Exercise brief
Exactly reproduce each line of the listing that follows.

╭─ Given information

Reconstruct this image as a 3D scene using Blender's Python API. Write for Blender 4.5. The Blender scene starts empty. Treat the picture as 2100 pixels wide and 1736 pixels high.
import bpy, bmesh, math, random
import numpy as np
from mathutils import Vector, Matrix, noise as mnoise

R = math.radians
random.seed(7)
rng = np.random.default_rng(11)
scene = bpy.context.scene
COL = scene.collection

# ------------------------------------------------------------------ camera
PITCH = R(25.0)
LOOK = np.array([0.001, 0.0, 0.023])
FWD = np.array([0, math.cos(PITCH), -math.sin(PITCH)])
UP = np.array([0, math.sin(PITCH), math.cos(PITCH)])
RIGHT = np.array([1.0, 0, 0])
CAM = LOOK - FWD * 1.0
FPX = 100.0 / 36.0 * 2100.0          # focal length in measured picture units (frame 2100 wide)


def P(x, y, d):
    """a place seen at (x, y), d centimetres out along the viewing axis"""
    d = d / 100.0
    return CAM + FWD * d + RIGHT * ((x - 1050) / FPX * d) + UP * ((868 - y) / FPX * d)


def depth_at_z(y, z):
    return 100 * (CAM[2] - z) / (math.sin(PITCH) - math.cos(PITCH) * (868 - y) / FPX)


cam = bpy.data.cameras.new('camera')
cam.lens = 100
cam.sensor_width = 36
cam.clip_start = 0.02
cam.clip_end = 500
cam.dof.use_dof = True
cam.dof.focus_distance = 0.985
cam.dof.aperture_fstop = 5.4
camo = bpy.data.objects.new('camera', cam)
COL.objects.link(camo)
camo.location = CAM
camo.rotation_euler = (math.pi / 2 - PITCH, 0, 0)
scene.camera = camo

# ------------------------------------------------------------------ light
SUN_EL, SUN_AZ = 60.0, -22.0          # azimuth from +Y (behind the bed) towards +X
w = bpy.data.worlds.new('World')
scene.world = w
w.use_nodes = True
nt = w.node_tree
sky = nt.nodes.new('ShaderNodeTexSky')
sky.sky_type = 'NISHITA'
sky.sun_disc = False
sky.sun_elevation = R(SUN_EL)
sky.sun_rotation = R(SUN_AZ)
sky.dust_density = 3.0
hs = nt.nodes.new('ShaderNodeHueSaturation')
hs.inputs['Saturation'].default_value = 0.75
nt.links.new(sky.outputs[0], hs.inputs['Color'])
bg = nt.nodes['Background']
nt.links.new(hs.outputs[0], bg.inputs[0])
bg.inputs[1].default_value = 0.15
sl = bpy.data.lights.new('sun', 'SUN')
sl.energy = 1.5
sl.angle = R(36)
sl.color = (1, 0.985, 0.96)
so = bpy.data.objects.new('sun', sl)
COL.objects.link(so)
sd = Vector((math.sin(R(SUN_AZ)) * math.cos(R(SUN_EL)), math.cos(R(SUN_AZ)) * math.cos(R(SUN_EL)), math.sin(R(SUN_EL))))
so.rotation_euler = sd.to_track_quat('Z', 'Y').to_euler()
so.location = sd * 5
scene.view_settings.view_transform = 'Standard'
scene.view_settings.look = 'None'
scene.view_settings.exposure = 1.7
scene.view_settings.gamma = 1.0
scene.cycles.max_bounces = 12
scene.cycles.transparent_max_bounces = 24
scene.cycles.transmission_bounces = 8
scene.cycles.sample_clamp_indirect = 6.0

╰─

Answer for the task
Reconstruct this image as a 3D scene using Blender's Python API. Write for Blender 4.5. The Blender scene starts empty. Treat the picture as 2100 pixels wide and 1736 pixels high.
import bpy, bmesh, math, random
import numpy as np
from mathutils import Vector, Matrix, noise as mnoise

R = math.radians
random.seed(7)
rng = np.random.default_rng(11)
scene = bpy.context.scene
COL = scene.collection

# ------------------------------------------------------------------ camera
PITCH = R(25.0)
LOOK = np.array([0.001, 0.0, 0.023])
FWD = np.array([0, math.cos(PITCH), -math.sin(PITCH)])
UP = np.array([0, math.sin(PITCH), math.cos(PITCH)])
RIGHT = np.array([1.0, 0, 0])
CAM = LOOK - FWD * 1.0
FPX = 100.0 / 36.0 * 2100.0          # focal length in measured picture units (frame 2100 wide)


def P(x, y, d):
    """a place seen at (x, y), d centimetres out along the viewing axis"""
    d = d / 100.0
    return CAM + FWD * d + RIGHT * ((x - 1050) / FPX * d) + UP * ((868 - y) / FPX * d)


def depth_at_z(y, z):
    return 100 * (CAM[2] - z) / (math.sin(PITCH) - math.cos(PITCH) * (868 - y) / FPX)


cam = bpy.data.cameras.new('camera')
cam.lens = 100
cam.sensor_width = 36
cam.clip_start = 0.02
cam.clip_end = 500
cam.dof.use_dof = True
cam.dof.focus_distance = 0.985
cam.dof.aperture_fstop = 5.4
camo = bpy.data.objects.new('camera', cam)
COL.objects.link(camo)
camo.location = CAM
camo.rotation_euler = (math.pi / 2 - PITCH, 0, 0)
scene.camera = camo

# ------------------------------------------------------------------ light
SUN_EL, SUN_AZ = 60.0, -22.0          # azimuth from +Y (behind the bed) towards +X
w = bpy.data.worlds.new('World')
scene.world = w
w.use_nodes = True
nt = w.node_tree
sky = nt.nodes.new('ShaderNodeTexSky')
sky.sky_type = 'NISHITA'
sky.sun_disc = False
sky.sun_elevation = R(SUN_EL)
sky.sun_rotation = R(SUN_AZ)
sky.dust_density = 3.0
hs = nt.nodes.new('ShaderNodeHueSaturation')
hs.inputs['Saturation'].default_value = 0.75
nt.links.new(sky.outputs[0], hs.inputs['Color'])
bg = nt.nodes['Background']
nt.links.new(hs.outputs[0], bg.inputs[0])
bg.inputs[1].default_value = 0.15
sl = bpy.data.lights.new('sun', 'SUN')
sl.energy = 1.5
sl.angle = R(36)
sl.color = (1, 0.985, 0.96)
so = bpy.data.objects.new('sun', sl)
COL.objects.link(so)
sd = Vector((math.sin(R(SUN_AZ)) * math.cos(R(SUN_EL)), math.cos(R(SUN_AZ)) * math.cos(R(SUN_EL)), math.sin(R(SUN_EL))))
so.rotation_euler = sd.to_track_quat('Z', 'Y').to_euler()
so.location = sd * 5
scene.view_settings.view_transform = 'Standard'
scene.view_settings.look = 'None'
scene.view_settings.exposure = 1.7
scene.view_settings.gamma = 1.0
scene.cycles.max_bounces = 12
scene.cycles.transparent_max_bounces = 24
scene.cycles.transmission_bounces = 8
scene.cycles.sample_clamp_indirect = 6.0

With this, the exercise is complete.